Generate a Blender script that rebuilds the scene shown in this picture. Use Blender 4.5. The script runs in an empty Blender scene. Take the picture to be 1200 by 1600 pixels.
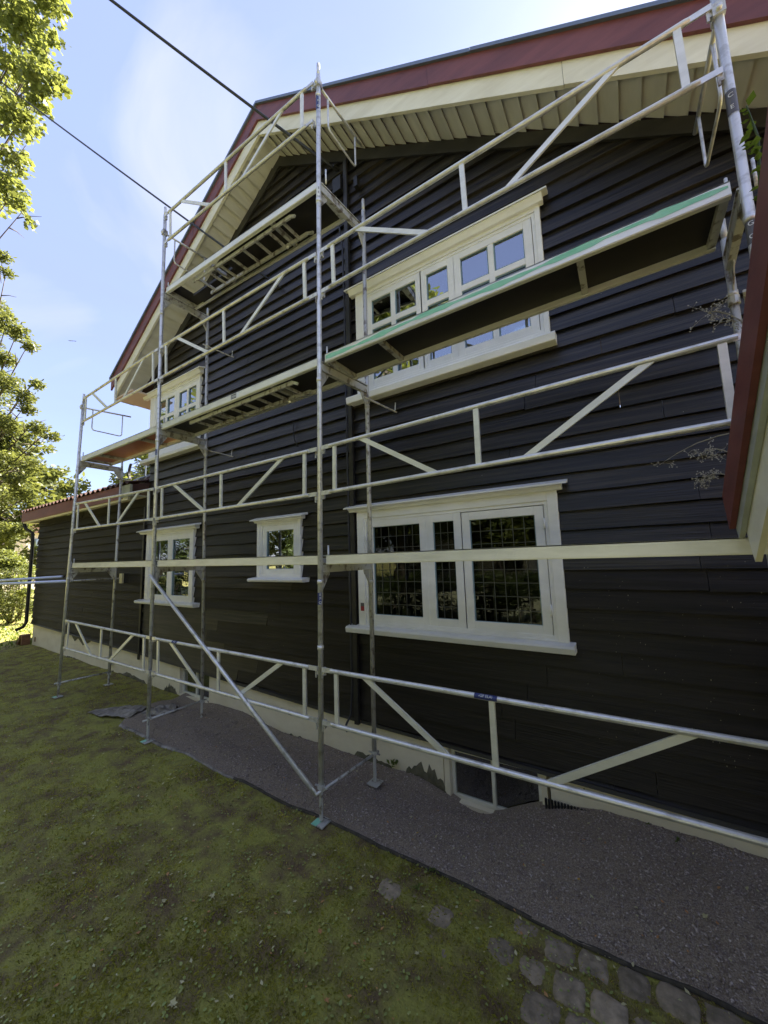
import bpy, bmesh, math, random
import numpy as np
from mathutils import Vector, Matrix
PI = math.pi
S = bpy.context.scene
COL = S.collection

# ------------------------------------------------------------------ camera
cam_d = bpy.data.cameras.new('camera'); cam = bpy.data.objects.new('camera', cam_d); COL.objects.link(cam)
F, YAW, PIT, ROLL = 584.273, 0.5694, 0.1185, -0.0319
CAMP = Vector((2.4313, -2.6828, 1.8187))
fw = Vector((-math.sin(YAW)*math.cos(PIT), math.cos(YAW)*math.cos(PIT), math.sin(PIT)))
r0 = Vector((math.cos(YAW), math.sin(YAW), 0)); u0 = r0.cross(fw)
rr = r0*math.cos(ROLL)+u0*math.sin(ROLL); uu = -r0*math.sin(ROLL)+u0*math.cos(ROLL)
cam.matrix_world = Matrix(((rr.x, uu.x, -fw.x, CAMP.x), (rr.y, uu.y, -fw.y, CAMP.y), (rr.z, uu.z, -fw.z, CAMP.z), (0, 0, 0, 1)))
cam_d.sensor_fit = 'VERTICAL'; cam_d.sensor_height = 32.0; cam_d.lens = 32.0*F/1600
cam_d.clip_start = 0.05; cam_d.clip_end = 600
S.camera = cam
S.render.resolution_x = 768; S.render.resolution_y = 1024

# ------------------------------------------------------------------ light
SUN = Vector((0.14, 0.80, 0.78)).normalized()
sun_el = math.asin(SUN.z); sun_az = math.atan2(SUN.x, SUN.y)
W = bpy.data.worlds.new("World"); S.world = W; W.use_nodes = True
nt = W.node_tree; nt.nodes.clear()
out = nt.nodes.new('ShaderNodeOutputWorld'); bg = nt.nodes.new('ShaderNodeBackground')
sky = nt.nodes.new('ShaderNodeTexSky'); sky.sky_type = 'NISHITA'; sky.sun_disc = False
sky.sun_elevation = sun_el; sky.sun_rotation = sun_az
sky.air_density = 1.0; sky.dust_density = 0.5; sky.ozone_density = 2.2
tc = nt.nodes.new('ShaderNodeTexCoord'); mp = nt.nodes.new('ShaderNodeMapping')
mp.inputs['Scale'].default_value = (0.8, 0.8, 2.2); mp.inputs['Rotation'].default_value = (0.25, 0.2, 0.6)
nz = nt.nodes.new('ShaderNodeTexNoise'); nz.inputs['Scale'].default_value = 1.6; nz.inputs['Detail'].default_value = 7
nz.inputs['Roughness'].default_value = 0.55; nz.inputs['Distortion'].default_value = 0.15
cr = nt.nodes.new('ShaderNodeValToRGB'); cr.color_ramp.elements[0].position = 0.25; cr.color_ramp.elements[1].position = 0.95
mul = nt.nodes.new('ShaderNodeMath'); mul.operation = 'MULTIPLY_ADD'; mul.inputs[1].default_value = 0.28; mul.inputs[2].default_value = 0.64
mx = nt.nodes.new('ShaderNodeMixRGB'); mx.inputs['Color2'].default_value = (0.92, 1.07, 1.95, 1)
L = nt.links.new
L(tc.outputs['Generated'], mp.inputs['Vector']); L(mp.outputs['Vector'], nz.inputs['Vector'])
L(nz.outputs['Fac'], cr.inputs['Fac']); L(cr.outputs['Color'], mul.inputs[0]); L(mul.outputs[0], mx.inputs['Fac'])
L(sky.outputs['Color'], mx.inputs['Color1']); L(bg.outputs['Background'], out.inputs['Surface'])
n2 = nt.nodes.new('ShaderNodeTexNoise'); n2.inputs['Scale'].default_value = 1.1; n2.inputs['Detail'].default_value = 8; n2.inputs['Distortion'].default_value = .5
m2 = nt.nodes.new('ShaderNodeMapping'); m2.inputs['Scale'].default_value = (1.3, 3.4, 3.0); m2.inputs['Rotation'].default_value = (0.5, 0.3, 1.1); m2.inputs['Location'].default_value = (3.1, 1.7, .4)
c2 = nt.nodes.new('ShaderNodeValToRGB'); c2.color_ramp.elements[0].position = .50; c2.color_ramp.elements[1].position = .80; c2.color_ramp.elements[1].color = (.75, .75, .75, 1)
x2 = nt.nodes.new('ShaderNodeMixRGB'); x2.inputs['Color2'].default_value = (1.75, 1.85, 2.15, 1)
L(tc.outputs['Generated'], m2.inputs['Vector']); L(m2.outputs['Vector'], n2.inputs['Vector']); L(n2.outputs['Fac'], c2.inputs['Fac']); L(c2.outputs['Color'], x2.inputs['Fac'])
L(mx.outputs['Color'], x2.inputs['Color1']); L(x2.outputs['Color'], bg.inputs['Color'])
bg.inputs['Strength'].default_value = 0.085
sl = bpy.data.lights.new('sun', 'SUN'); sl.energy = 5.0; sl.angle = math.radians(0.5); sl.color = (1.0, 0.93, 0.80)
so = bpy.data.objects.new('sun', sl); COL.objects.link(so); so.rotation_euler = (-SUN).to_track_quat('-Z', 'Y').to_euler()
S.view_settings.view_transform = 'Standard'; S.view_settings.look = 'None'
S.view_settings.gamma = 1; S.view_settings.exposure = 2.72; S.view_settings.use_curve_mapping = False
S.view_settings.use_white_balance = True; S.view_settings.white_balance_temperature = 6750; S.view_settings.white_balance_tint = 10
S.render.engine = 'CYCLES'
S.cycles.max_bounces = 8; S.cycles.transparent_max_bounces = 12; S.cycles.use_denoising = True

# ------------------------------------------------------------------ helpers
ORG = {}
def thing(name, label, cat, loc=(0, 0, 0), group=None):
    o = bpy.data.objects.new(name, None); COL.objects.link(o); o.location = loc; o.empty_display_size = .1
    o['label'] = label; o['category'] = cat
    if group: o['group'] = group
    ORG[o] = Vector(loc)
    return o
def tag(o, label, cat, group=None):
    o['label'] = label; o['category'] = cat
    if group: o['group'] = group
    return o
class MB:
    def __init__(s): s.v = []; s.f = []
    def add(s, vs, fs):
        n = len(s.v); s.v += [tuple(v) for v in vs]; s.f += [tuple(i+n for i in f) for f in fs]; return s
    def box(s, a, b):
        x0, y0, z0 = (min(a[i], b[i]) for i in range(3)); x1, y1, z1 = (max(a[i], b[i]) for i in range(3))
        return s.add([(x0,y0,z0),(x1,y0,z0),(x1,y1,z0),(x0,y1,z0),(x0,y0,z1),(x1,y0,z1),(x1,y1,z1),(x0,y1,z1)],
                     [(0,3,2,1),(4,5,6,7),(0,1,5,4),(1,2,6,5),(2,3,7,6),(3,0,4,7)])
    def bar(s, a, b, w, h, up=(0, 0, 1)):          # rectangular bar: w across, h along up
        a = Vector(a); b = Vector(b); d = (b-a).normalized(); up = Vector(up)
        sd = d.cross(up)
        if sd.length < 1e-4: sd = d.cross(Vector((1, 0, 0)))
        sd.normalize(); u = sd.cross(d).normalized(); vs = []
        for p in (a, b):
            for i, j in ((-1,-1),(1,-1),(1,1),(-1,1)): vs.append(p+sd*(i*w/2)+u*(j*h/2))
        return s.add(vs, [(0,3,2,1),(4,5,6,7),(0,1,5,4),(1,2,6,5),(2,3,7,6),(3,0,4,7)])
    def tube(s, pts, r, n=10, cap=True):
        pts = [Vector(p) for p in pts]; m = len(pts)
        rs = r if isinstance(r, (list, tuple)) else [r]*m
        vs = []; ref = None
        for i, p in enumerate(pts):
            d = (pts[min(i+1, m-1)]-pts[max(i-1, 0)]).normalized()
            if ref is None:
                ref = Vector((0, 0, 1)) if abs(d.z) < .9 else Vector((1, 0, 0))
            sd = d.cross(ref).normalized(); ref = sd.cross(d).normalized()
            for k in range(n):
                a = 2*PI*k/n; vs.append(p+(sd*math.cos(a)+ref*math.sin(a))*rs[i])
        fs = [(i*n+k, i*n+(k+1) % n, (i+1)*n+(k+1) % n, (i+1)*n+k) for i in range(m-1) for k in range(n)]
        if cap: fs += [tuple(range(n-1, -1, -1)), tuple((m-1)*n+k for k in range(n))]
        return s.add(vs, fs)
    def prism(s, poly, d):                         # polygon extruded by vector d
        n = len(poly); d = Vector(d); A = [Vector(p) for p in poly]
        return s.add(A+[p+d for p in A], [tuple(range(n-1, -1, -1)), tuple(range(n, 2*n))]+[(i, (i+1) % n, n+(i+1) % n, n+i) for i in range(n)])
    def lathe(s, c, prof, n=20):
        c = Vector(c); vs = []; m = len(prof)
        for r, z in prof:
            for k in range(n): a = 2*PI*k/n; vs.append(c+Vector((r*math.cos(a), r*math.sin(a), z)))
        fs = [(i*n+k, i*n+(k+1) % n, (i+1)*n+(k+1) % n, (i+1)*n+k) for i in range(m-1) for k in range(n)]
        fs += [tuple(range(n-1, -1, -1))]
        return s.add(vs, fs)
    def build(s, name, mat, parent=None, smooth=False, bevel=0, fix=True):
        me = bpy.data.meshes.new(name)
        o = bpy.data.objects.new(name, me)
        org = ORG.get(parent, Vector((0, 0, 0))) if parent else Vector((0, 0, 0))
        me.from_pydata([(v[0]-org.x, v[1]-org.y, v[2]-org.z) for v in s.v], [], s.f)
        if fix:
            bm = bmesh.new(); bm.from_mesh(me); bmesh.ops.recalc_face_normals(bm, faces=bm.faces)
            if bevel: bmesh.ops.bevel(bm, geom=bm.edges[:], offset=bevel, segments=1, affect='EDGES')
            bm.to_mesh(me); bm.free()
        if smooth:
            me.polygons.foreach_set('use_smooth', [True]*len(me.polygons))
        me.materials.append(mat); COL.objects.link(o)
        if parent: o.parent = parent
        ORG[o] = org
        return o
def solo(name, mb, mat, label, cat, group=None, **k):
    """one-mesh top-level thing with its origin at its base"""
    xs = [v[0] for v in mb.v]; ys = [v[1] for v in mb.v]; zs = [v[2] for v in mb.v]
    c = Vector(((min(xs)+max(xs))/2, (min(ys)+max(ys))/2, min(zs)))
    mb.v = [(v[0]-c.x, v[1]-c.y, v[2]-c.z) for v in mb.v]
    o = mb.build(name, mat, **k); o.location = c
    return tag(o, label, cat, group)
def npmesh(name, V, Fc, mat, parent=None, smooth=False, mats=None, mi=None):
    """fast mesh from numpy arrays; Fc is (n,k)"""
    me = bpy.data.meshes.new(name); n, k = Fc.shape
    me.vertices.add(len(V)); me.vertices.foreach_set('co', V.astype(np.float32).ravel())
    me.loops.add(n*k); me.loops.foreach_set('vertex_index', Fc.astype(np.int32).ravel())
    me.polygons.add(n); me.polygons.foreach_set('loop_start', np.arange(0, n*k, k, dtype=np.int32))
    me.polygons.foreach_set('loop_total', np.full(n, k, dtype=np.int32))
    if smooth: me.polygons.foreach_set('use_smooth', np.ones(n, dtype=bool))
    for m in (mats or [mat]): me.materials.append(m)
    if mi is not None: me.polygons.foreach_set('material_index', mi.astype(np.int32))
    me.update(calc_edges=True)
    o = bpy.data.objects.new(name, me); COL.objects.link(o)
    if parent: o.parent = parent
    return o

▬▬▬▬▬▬

Your task is to restate word for word the lines from the top of the data to the line containing "COL = S.collection", both ends included, with every picture left out.

§ **Result for this exercise**
Generate a Blender script that rebuilds the scene shown in this picture. Use Blender 4.5. The script runs in an empty Blender scene. Take the picture to be 1200 by 1600 pixels.
import bpy, bmesh, math, random
import numpy as np
from mathutils import Vector, Matrix
PI = math.pi
S = bpy.context.scene
COL = S.collection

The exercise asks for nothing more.